Inclusão Social Como está o combate à exploração sexual-comercial de crianças e adolescentes e também no narcoplantio e no narcotráfico?
Isa As ações existentes não têm tido efetividade. No caso do tráfico, por exemplo, tem aumentado o número de mortes de jovens e diminuído a idade daqueles que são aliciados pelo crime organizado. Para a eliminação de todas essas formas, é necessário que novas estratégias sejam definidas e fundadas em uma articulação entre o governo e a sociedade civil. É fundamental a criação de uma rede de proteção que acolha as crianças e adolescentes retirados da exploração sexual e do narcotráfico. Mas, sem dúvida, as medidas de prevenção serão sempre mais eficazes.

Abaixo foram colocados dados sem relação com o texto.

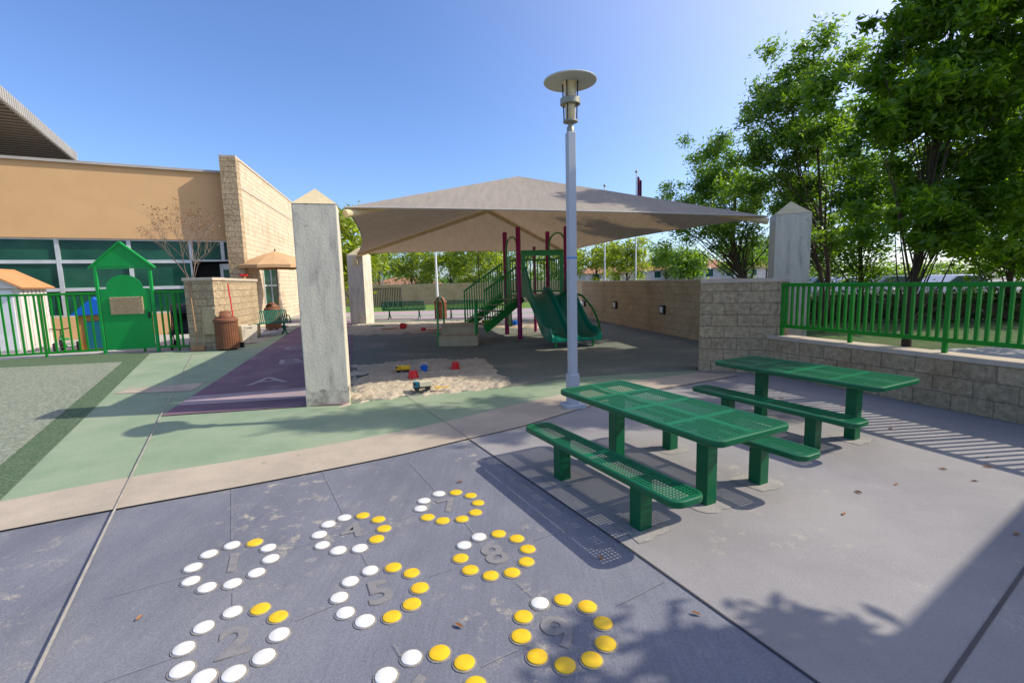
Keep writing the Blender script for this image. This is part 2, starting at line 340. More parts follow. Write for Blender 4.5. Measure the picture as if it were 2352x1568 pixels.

Inclusão Social Como o trabalho infantil doméstico pode ser combatido de maneira mais efetiva?
Isa Esse tipo de trabalho ocorre no interior das casas e permanece oculto ou invisível para a sociedade. De todas as formas de trabalho infantil, é a que mais determina distorções entre idade e série. É importante destacar que 90% dos trabalhadores infantis são meninas. Elas freqüentam a escola, mas como cumprem jornadas intermináveis, não têm tempo para estudar. Quanto mais jovem a menina é submetida ao trabalho infantil doméstico, menor a sua oportunidade de concluir o ensino fundamental. Um dado perverso é que a família que explora o trabalho infantil doméstico se considera como protetora e assim é vista pela sociedade.
O trabalho doméstico infantil, em particular, e todas as demais formas de exploração do trabalho infantil são ao mesmo tempo uma conseqüência e fatores de reprodução da pobreza, da desigualdade e da exclusão social.
Entrevista concedida no dia 20 de abril de 2006 à doutora Cecília Leite de Oliveira (Ibict).